Michael R. Underwood is joining us today with Annihilation Aria. Here’s the publisher’s description:
A woman who can wield a weapon like a song and her voice like a weapon. A man who can out-think any problem. A pilot who can outmaneuver the best of them. Lahra, Max, and Wheel live and work aboard the Kettle, salvaging artifacts from dangerous galactic ruins to keep scraping by.
But those artifacts can unlock an ancient power which threatens the iron-fisted rule of the galaxy’s imperialist overlords, the Vsenk. To protect their dominion, the Vsenk have humbled entire civilizations. They eat ships like the Kettle and her found family for breakfast.
Lahra, Max, and Wheel are each just trying to get home to the lives they lost, but they’ll have to evade space fascists, kick-start a rebellion, and save the galaxy first to do it.
What’s Michael R. Underwood’s favorite bit?
MICHAEL R. UNDERWOOD
Let me cut to the point: Giant Space Turtles.
The Drell in Annihilation Aria are not *technically* turtles, but they’re turtles. Giant space turtles. And I love them.
This is space opera, where emotional storytelling comes first and “because it’s cool” is a valid storytelling motivation.
When I started developing the novel, I built myself a trope wish list with a bunch of things I love in space opera/space fantasy.
Megafauna was on that list.
And since I’d recently made my first visit to Baltimore’s National Aquarium and saw Calypso the turtle (she has since passed, alas) with my own eyes, giant turtles won the fight in my imagination for “what kind of megafauna?”
Having them be turtles also made for fun bits of physical worldbuilding, like the idea that the city on the back of the Drell’s matriarch would have hills and valleys due to the bumps of her shell. And that it let me implicitly reference the stories in world mythology where the world sits on a giant turtle’s back.
The Drell also serve another purpose – they’re an example of a community that has resisted conquest/subjugation by the Vsenk Imperium. While the Vsenk themselves are five-plus meter tall super-soldiers that can strap on a jetpack and fight a small warship one-on-one, the largest Drell are large enough to bite straight through a capitol-class ship. So while the Vsenk control countless planets and dominate space with their fleet, even they watch their proverbial step around the Drell.
In a novel where I feature a married pair of adventurers jetting around a dangerous galaxy with suppressed history, ancient temples in forbidden sectors, battle-songs, many-limbed super-soldier tyrants, and a wrecked colony ship-turned cosmopolitan city, giant space turtles is just another way of making an interesting setting and playing with the same types of tropes from works like Guardians of the Galaxy or Mass Effect.

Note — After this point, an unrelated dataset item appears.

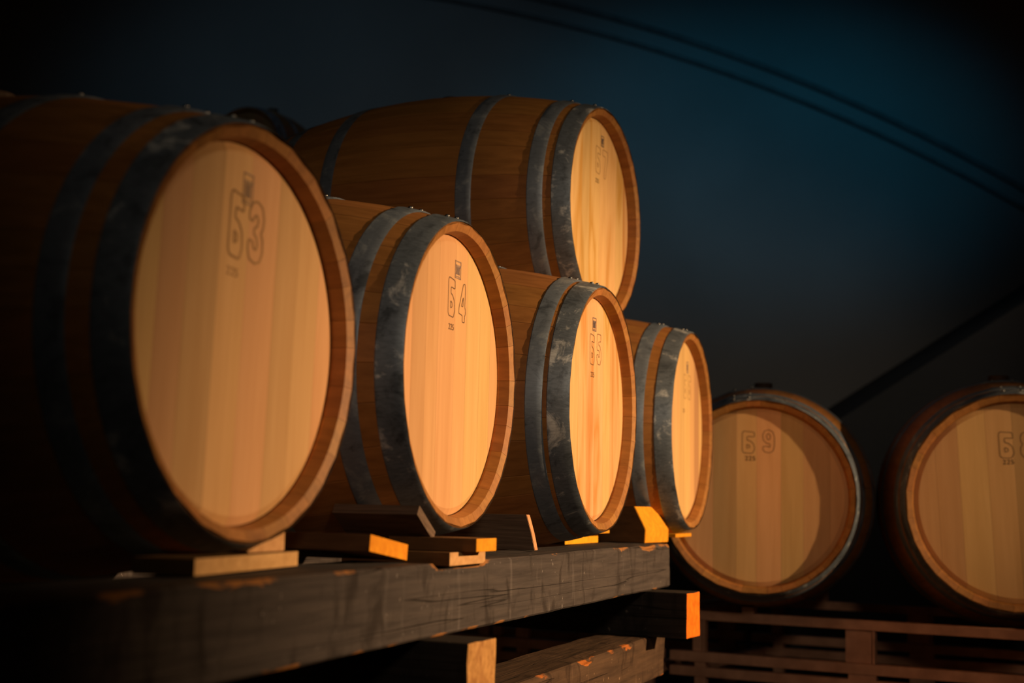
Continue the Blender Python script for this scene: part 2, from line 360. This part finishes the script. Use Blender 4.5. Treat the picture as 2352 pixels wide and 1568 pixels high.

The Drell aren’t the main characters, but they are important supporting cast members, and the city on the matriarch’s back is one of several Cool Locations for the characters to visit during their adventure. I could absolutely have written the Drell as 2-meter-tall turtle-people with a nomadic fleet of ships, but it was more fun to have them be dozens to hundreds of meters long themselves and to make up the fleet with ships following in their wake and buildings attached to their backs.
I could have justified including the Drell just because I thought they were cool, but the more I thought about how they could fit into the novel, the more they became not just exciting megafauna that add color around the edges, but a substantial part of the setting and plot.
So yeah, you get Giant Space Turtles in this one. Everyone wins.
LINKS:
Annihilation Aria Universal Book Link
BIO:
Hello! I’m Mike – a speculative fiction writer, podcaster, and publishing professional. My pronouns are he/him.
I’ve circumnavigated the globe, danced the tango with legends, and I know why Tybalt cancels out Capo Ferro. I also roll a mean d20.
I live in Baltimore, MD, with my wife, our dog Oreo, and an ever-growing library. I’m also and a co-host on the actual play podcast Speculate and a guest host on the Hugo-nominated Skiffy and Fanty Show.
My writing has been a finalist for the r/Fantasy Stabby Award for Best Serialized Fiction and I was a finalist for the Hugo Award for Best Fancast with the Skiffy & Fanty Show.
Before I became a writer, I spent six years in academia, earning a B.A. in Creative Mythology (through the Individualized Major Program) and East Asian Studies from Indiana University and an M.A. in Folklore Studies from the University of Oregon. What that means is that I’m professionally qualified to geek out about mythology, Chinese and Japanese History, and Folklore (anything from mythology to internet memes).
In 2007, I attended the Clarion West Writers Workshop. I’ve worked odd jobs from game store clerk to web design instructor, publishers’ representative, bookseller, and more.